Currently, his property on Valley Court, east of Interstate 280, contains a 1,500-square-foot guesthouse and a pool house. There's a big flat area that could accommodate the Jackling house, so he has put his plans for building a main house on hold while he investigates the possibility of moving and restoring the historic mansion, he said.

"I have five children, and four of them are girls. We need more bathrooms than you can have in a 1,500-square-foot house," he joked.

In order to relocate the Jackling house, with its 14 bedrooms and 13-1/2 bathrooms, it will probably have to be deconstructed, and then reconstructed, Dr. Chuter said. It's too large and its condition too bad for it to actually be moved, he said.

"The concept that it could be moved, I don't think is realistic," he said.

He said he would like to return the house to something closer to its original state, as evidenced in pictures, plans and correspondence at UC Santa Barbara's architecture museum, which means removing several additions that were made later, including a room to house a custom Aeolian pipe organ.

Despite Mr. Jobs' characterization of the house's lack of charm, Dr. Chuter says he finds the style attractive and particularly well-suited to the California climate. Removing the additions would restore the house's original symmetry, he said.

Public hearing

Dr. Chuter is scheduled to appear at a hearing before the Woodside Planning Commission on Wednesday, October 6, to ask for a variance to the town's height and square footage limitations.
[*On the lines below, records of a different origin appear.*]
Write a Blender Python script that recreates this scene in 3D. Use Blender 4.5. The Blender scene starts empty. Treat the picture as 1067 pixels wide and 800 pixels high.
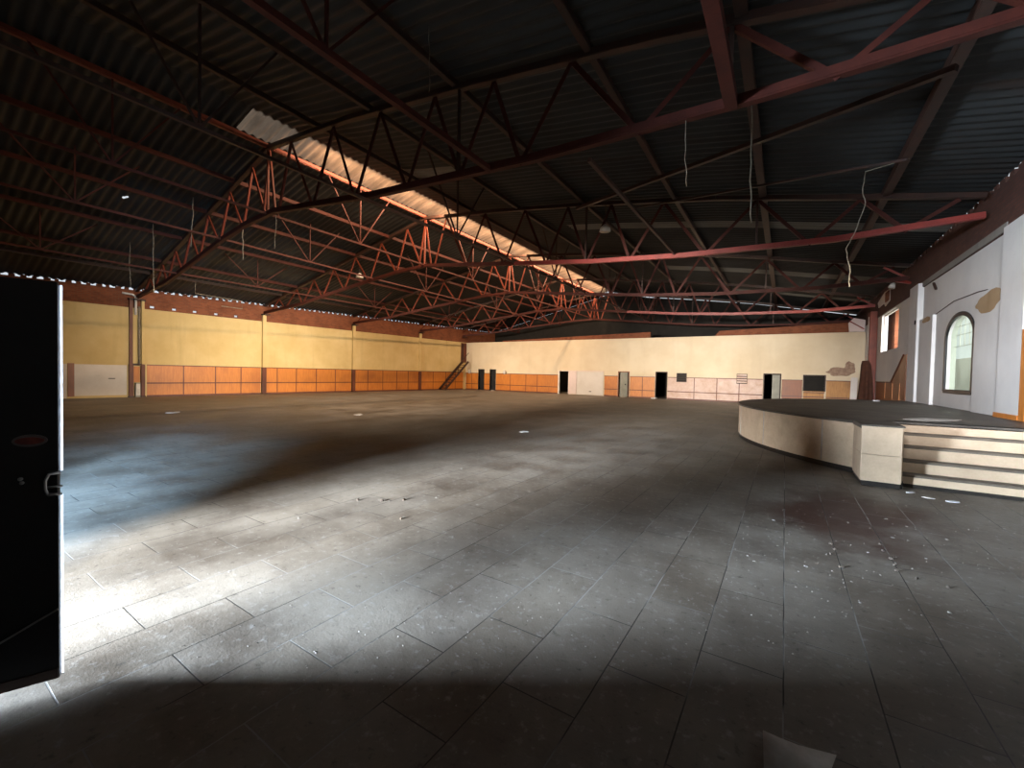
import bpy, math, random
from mathutils import Vector, Matrix
random.seed(7)
SC = bpy.context.scene
COL = SC.collection
PI = math.pi

# ------------------------------------------------------------------ camera
RES_W = 1067.0
FPX = 438.0
v1 = Vector((818 - 533.5, 400 - 395.5, -FPX))          # direction of the hall's long axis
v2 = Vector((-136 - 533.5, 400 - 374.8, -FPX))         # direction across the hall (towards the left)
ay = v1.normalized()
ax = -(v2.normalized()); ax = (ax - ay * ax.dot(ay)).normalized()
az = ax.cross(ay)
cam_d = bpy.data.cameras.new('camera')
cam_d.sensor_fit = 'HORIZONTAL'; cam_d.sensor_width = 36.0
cam_d.lens = FPX / RES_W * 36.0
cam_d.clip_start = 0.05; cam_d.clip_end = 300
cam = bpy.data.objects.new('camera', cam_d); COL.objects.link(cam)
cam.matrix_world = Matrix.Translation((0, 0, 1.65)) @ Matrix((ax, ay, az)).to_4x4()
SC.camera = cam

# ------------------------------------------------------------------ view, world, lights
SC.view_settings.view_transform = 'Standard'
try: SC.view_settings.look = 'None'
except Exception: pass
SC.view_settings.exposure = 0.0
SC.view_settings.gamma = 1.0
SC.view_settings.use_curve_mapping = False
SC.cycles.max_bounces = 6
SC.cycles.diffuse_bounces = 4
SC.cycles.transparent_max_bounces = 12
SC.cycles.sample_clamp_indirect = 4.0
SC.cycles.caustics_reflective = False
SC.cycles.caustics_refractive = False
SC.cycles.use_denoising = True

world = bpy.data.worlds.new('World'); SC.world = world; world.use_nodes = True
wn = world.node_tree.nodes['Background']
wn.inputs[0].default_value = (0.86, 0.93, 1.0, 1); wn.inputs[1].default_value = 0.8

def area(name, loc, aim, sx, sy, power, color, spread=180):
    l = bpy.data.lights.new(name, 'AREA'); l.shape = 'RECTANGLE'; l.size = sx; l.size_y = sy
    l.energy = power; l.color = color; l.spread = math.radians(spread)
    o = bpy.data.objects.new(name, l); COL.objects.link(o); o.location = loc
    d = (Vector(aim) - Vector(loc)).normalized(); h = Vector((0, 0, 1)).cross(d).normalized()   # long side kept level
    o.rotation_euler = Matrix((h, (-d).cross(h), -d)).transposed().to_euler()
    return o
# daylight falling through the open entrance door beside the camera
area('daylight_entrance_left', (-11.4, -7.2, 1.9), (-.6, 3.3, .0), 3.6, 2.2, 2700, (0.72, 0.85, 1.0), 60)
area('daylight_entrance_front', (-5.6, -14.0, 2.9), (-4.2, 3.5, 0.0), 5.5, 2.6, 3300, (0.88, 0.93, 0.98), 50)
area('daylight_entrance_right', (-.6, -2.6, 2.7), (-9, 3.4, 0.0), 1.6, 1.2, 1500, (0.42, 0.68, 1.0), 80)
# fill lamps at high openings added to the entrance wall (behind the camera)
for x, tx, pw in ((-21, -22, 320), (-13, -11.5, 250), (-5.5, -3.5, 250)):
    area('fill_entrance_wall', (x, -1.0, 3.6), (tx, 33, 1.9), 3.0, .7, pw, (1.0, 0.83, 0.65), 30)
area('fill_entrance_wall', (0.0, -1.0, 3.9), (4, 16, 1.9), 1.8, .5, 135, (0.95, 0.95, 1.0), 26)
# fill lamps at unseen openings added to the right wall, short of the stage
for i, y in enumerate((6.5, 10.3)):
    area('fill_right_wall', (5.0, y, 3.4), (-28.5, y + 6, 1.9), 2.2, 1.2, 270, (1.0, 0.86, 0.68), 30)
# arched window over the stage, and the far window
area('daylight_arched_window', (4.75, 16.4, 2.7), (-3, 15.2, 0.4), 2.0, 2.2, 30, (1.0, 0.98, 0.92), 150)
area('daylight_far_window', (4.9, 26.0, 4.1), (-6, 33, 2.2), 3.2, 1.6, 200, (1.0, 0.93, 0.82), 120)
# lamp added under the skylight strip along the ridge, to light webs and sheets
area('fill_under_ridge', (-13.3, 22.0, 8.95), (-18.3, 22.0, 6.6), 27.0, .3, 2500, (1.0, 0.66, 0.40))

# ------------------------------------------------------------------ materials
MATS = {}
class NT:
    def __init__(s, name):
        s.m = bpy.data.materials.new(name); s.m.use_nodes = True
        s.t = s.m.node_tree; s.n = s.t.nodes; s.l = s.t.links
        s.b = s.n['Principled BSDF']; s.out = s.n['Material Output']
        s.tc = s.n.new('ShaderNodeTexCoord')
    def new(s, t, **k):
        n = s.n.new(t)
        for a, v in k.items(): setattr(n, a, v)
        return n
    def link(s, a, b): s.l.new(a, b)
    def noise(s, scale, detail=4, rough=.55, vec=None, dist=0):
        n = s.new('ShaderNodeTexNoise'); n.inputs['Scale'].default_value = scale
        n.inputs['Detail'].default_value = detail; n.inputs['Roughness'].default_value = rough
        n.inputs['Distortion'].default_value = dist
        s.link(vec if vec is not None else s.tc.outputs['Object'], n.inputs['Vector']); return n.outputs['Fac']
    def ramp(s, fac, stops):
        r = s.new('ShaderNodeValToRGB'); e = r.color_ramp.elements
        while len(e) < len(stops): e.new(0.5)
        for i, (p, c) in enumerate(stops):
            e[i].position = p; e[i].color = (c[0], c[1], c[2], 1) if not isinstance(c, (int, float)) else (c, c, c, 1)
        s.link(fac, r.inputs['Fac']); return r.outputs['Color']
    def mix(s, fac, a, b, mode='MIX'):
        m = s.new('ShaderNodeMix', data_type='RGBA', blend_type=mode)
        for sock, v in ((m.inputs[0], fac), (m.inputs[6], a), (m.inputs[7], b)):
            if isinstance(v, (int, float)): sock.default_value = v
            elif isinstance(v, (tuple, list)): sock.default_value = (v[0], v[1], v[2], 1)
            else: s.link(v, sock)
        return m.outputs[2]
    def math(s, op, a, b=None):
        m = s.new('ShaderNodeMath', operation=op)
        for i, v in enumerate((a, b)):
            if v is None: continue
            if isinstance(v, (int, float)): m.inputs[i].default_value = v
            else: s.link(v, m.inputs[i])
        return m.outputs[0]
    def mapping(s, scale=(1, 1, 1), rot=(0, 0, 0), loc=(0, 0, 0)):
        m = s.new('ShaderNodeMapping'); m.inputs['Scale'].default_value = scale
        m.inputs['Rotation'].default_value = rot; m.inputs['Location'].default_value = loc
        s.link(s.tc.outputs['Object'], m.inputs['Vector']); return m.outputs['Vector']
    def bump(s, h, strength=.3, dist=.02):
        b = s.new('ShaderNodeBump'); b.inputs['Strength'].default_value = strength; b.inputs['Distance'].default_value = dist
        s.link(h, b.inputs['Height']); s.link(b.outputs['Normal'], s.b.inputs['Normal'])
    def color(s, c):
        if isinstance(c, (tuple, list)): s.b.inputs['Base Color'].default_value = (c[0], c[1], c[2], 1)
        else: s.link(c, s.b.inputs['Base Color'])
    def rough(s, r):
        if isinstance(r, (int, float)): s.b.inputs['Roughness'].default_value = r
        else: s.link(r, s.b.inputs['Roughness'])

def worn(name, c1, c2, rough=.7, scale=3.0, metal=0.0, bump=.1, spec=.3, fine=30):
    """a base colour with blotches of a second one and a little fine wear"""
    t = NT(name)
    n1 = t.noise(scale, 6, .6); n2 = t.noise(fine, 3)
    f = t.ramp(t.math('ADD', t.math('MULTIPLY', n1, .75), t.math('MULTIPLY', n2, .25)), [(.38, 0), (.64, 1)])
    t.color(t.mix(f, c1, c2)); t.rough(rough); t.b.inputs['Metallic'].default_value = metal
    t.b.inputs['Specular IOR Level'].default_value = spec
    if bump: t.bump(n2, bump, .01)
    MATS[name] = t.m; return t.m

def mat_floor():
    t = NT('concrete_slabs')
    br = t.new('ShaderNodeTexBrick'); br.offset = .5; br.squash = 1
    br.inputs['Scale'].default_value = 1.0; br.inputs['Brick Width'].default_value = .90
    br.inputs['Row Height'].default_value = .42; br.inputs['Mortar Size'].default_value = .0042
    br.inputs['Mortar Smooth'].default_value = .3; br.inputs['Bias'].default_value = 0
    br.inputs['Color1'].default_value = (.0, .0, .0, 1); br.inputs['Color2'].default_value = (1, 1, 1, 1)
    br.inputs['Mortar'].default_value = (.5, .5, .5, 1)
    vec = t.mapping(rot=(0, 0, PI / 2), loc=(0.04, -.05, 0))
    wob = t.new('ShaderNodeVectorMath', operation='ADD')
    nz = t.new('ShaderNodeTexNoise'); nz.inputs['Scale'].default_value = 2.2; nz.inputs['Detail'].default_value = 3
    t.link(t.tc.outputs['Object'], nz.inputs['Vector'])
    sc = t.new('ShaderNodeVectorMath', operation='SCALE'); sc.inputs['Scale'].default_value = .012
    t.link(nz.outputs['Color'], sc.inputs[0]); t.link(vec, wob.inputs[0]); t.link(sc.outputs[0], wob.inputs[1])
    t.link(wob.outputs[0], br.inputs['Vector'])
    big = t.noise(.16, 5, .6); mid = t.noise(.9, 6, .62); fine = t.noise(14, 6, .7); grit = t.noise(70, 2)
    base = t.mix(t.ramp(big, [(.38, 0), (.62, 1)]), (.20, .172, .138), (.30, .265, .22))
    base = t.mix(t.ramp(mid, [(.36, .9), (.60, 0)]), base, (.095, .074, .055))
    base = t.mix(t.math('MULTIPLY', br.outputs['Color'], .16), base, (.33, .32, .30))
    base = t.mix(t.ramp(fine, [(.56, 0), (.72, .75)]), base, (.36, .35, .33))
    base = t.mix(t.ramp(fine, [(.30, .7), (.42, 0)]), base, (.06, .052, .045))
    # dark red and oily stains in front of the steps
    sv = t.new('ShaderNodeVectorMath', operation='DISTANCE'); sv.inputs[1].default_value = (.7, 6.6, 0)
    st = t.mapping(scale=(1, .55, 1), loc=(0, 2.95, 0)); t.link(st, sv.inputs[0])
    sm = t.ramp(t.math('ADD', t.math('MULTIPLY', sv.outputs['Value'], .55), mid), [(.75, .85), (1.05, 0)])
    base = t.mix(sm, base, (.075, .032, .022))
    # joints: dark where open, pale where filled with dust
    jt = t.mix(t.ramp(t.noise(.8, 3), [(.47, 0), (.56, 1)]), (.035, .031, .027), (.27, .265, .255))
    base = t.mix(br.outputs['Fac'], base, jt)
    t.color(base)
    t.rough(t.ramp(mid, [(.3, .42), (.65, .72)])); t.b.inputs['Specular IOR Level'].default_value = .35
    h = t.math('SUBTRACT', t.math('ADD', t.math('MULTIPLY', fine, .35), t.math('MULTIPLY', grit, .2)), t.math('MULTIPLY', br.outputs['Fac'], .8))
    t.bump(h, .5, .012)
    MATS['floor'] = t.m

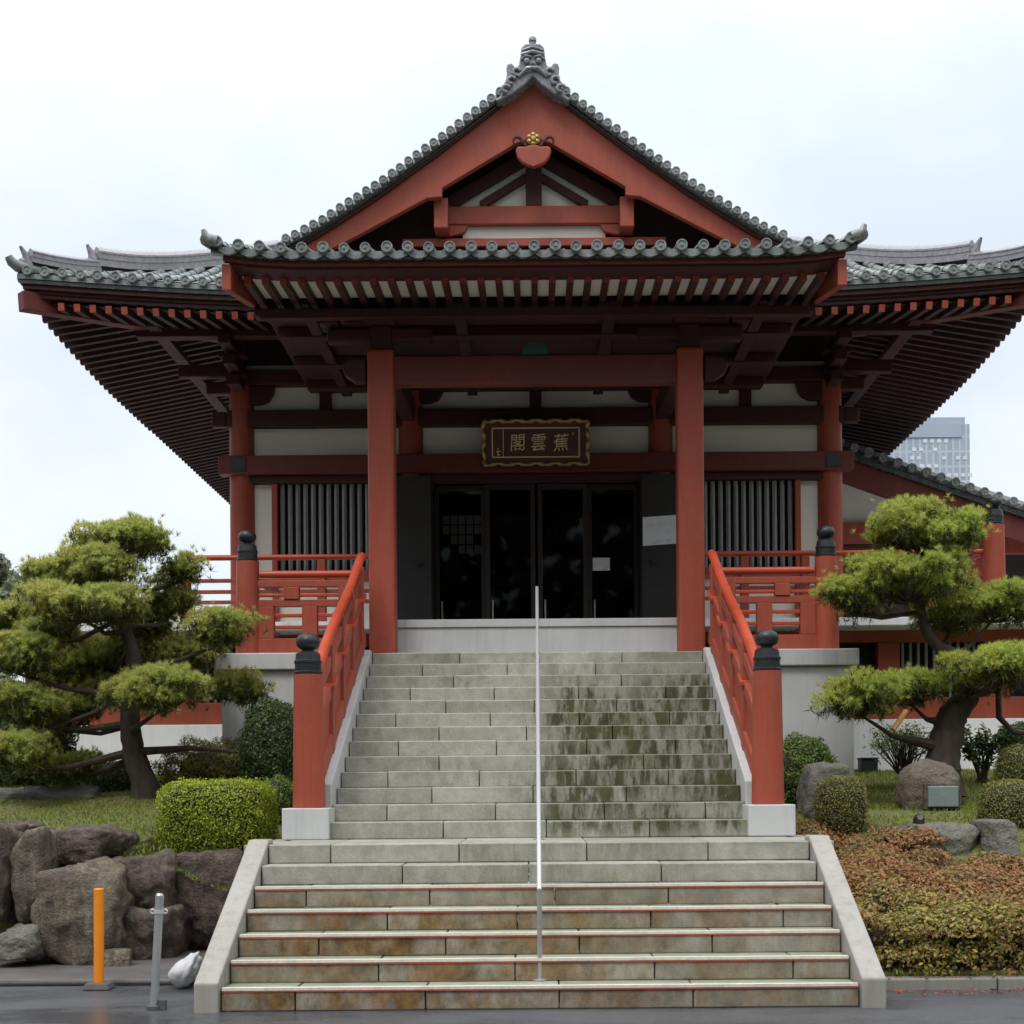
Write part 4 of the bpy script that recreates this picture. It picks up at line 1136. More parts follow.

Although he says he doesn't believe the house is actually as large as the 17,250 square feet it's claimed to be, it is still much larger than what can be legally built in Woodside under current regulations.

Mr. Ellman, the attorney representing Mr. Jobs, said he would like to delay the Woodside Town Council's hearing of the appeal, which is set for Tuesday, October 12, in order to further investigate prospects for moving the house.

The appeal is filed by a trio of preservationists, including the Jacklings' great-niece, Virginia Gill Anderson; Miami Beach resident Clotilde Luce, who is the daughter of the former owners; and Woodside resident Rob Flint.

At issue are the legal provisions of the California Environmental Quality Act, which extend some protections to historical structures and other "cultural resources."

Faced with expert testimony that the Jackling house is historically significant, planning commissioners decided that the additional open space gained by replacing the mansion with a smaller home that conforms to Woodside's size rules, as Mr. Jobs said he plans to do, would provide the public benefit required by CEQA in exchange for the loss of the house. The appellants, needless to say, are not of the same mind.

Ms. Luce said that the Jackling house's architect is featured in a book about the world's great houses that she recently purchased at the Musee d'Orsay in Paris.

"George Washington Smith gets a full page, along with the builders of Versailles, the Imperial houses in Kyoto, etc. So should this historic resource in Woodside be trivialized -- like a vase or ashtray you just move when somebody's mood changes?" she said via e-mail. "Even a bona-fide attempt to move the house will endanger it. The Town should make clear that at no point may any owner demolish or endanger the house."